Maar tijdens de conferentie klonk er ook een waarschuwing tegen de opvatting dat een hoog eigen woningbezit een superieur alternatief voor een sterke tweede pensioenpijler (het bedrijfspensioen) zou zijn. Marja Elsinga (hoogleraar volkshuisvesting TU Delft) en Janneke Toussaint (AFM) hebben hun kritiek in de WRR-bundel verder onderbouwd in het artikel ‘Dorst! Het eigen woningbezit als onderdeel van de verzorgingsstaat.’
Het grootste bezwaar van Elsinga en Toussaint tegen de eigen woning als structureel onderdeel van de pensioenmix en financieringsbron voor ouderenzorg is dat deze strategie de tweedeling versterkt: “De mensen die doorgaans de appel voor de dorst het hardst nodig hebben, de mensen met de lage inkomens, hebben het minst vaak vermogen opgebouwd in de koopwoning.” Asset-based welfare, zoals de appel-voor-de-dorst-strategie in vakkringen heet, is in Engeland regeringsbeleid. Daar moet je als je aanspraak maakt op intramurale zorg eerst je huis opeten. Deze wettelijke bepaling wordt massaal ontdoken door vóór het moment waarop de aanspraak gedaan wordt het huis weg te schenken aan de kinderen.
In Duitsland wordt er volgens Elsinga en Toussaint een interessante strategie gevoerd om het zelf sparen voor de oude dag te bevorderen: de Riester subsidie. Deze staat zowel open voor eigen woningbezitters als huurders. Het met hulp van de Riestersubsidie opgebouwde vermogen mág worden ingezet voor de eigen woning, maar ook voor een woning die verhuurd wordt (in Duitsland heel populair). Maar de spaarder kan ook kiezen voor financiële producten als een kapitaalverzekering of banksparen.

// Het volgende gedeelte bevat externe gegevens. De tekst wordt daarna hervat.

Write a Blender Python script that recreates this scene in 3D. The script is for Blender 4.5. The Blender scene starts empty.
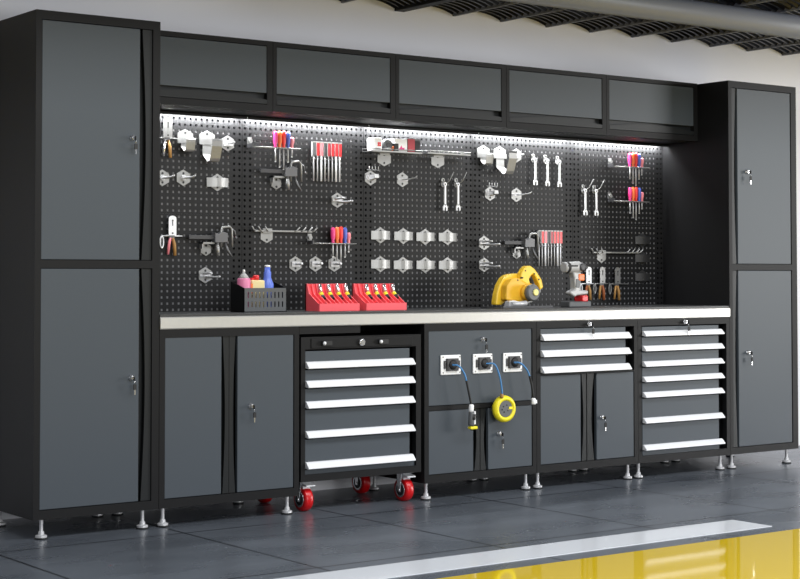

Elsinga hebben ook onderzoek gedaan naar de mogelijkheid om kapitaal vrij te maken uit de eigen woning door deze te verkopen dan wel opnieuw met een hypotheek te belasten (“opeethypotheek”). Verkopen om daarna te gaan huren blijkt in Nederland niet simpel. Mede door het steeds verder marginaliseren van de woningcorporaties loopt het aanbod aan geschikte huurwoningen snel terug. Enkele corporaties hebben een tijdlang geëxperimenteerd met “verzilverd wonen”, waarbij je je huis verkoopt aan de corporatie en daarna terughuurt. Daar zijn ze mee gestopt, omdat deze formule commercieel behoorlijk riskant bleek te zijn. De opeethypotheek is een tijd redelijk populair geweest, maar de animo bij zowel banken als eigen woningbezitters is snel gedaald nu woningen niet meer jaarlijks in waarde stijgen, maar juist stevig in prijs gekelderd zijn. Door de stevige risico-opslag die de banken rekenen zijn de kosten voor de opeethypotheek bovendien erg hoog.
De WRR-bundel bevat nog een tweede kritische analyse van de woning als financiering voor ouderenzorg, van de hand van Caroline Dewilde (Universiteit Tilburg) en Neda Delfani (UvA). Van deze beschouwing wil ik je de belangrijkste conclusie niet onthouden: “Vanuit de literatuur komen we tot de hypothese dat de inzet van het eigenwoningbezit als aanvullende pensioenvoorziening allicht zou leiden tot meer sociale ongelijkheid tussen eigenaars en niet-eigenaars, en tussen meer gegoede en minder gegoede eigenaars. Hierbij komt mogelijk ook de solidariteit tussen sociale groepen in het gedrang.”
De WRR-bundel is een echte aanrader, waarbij ik de laatste twee hoofdstukken zeker niet zou overslaan!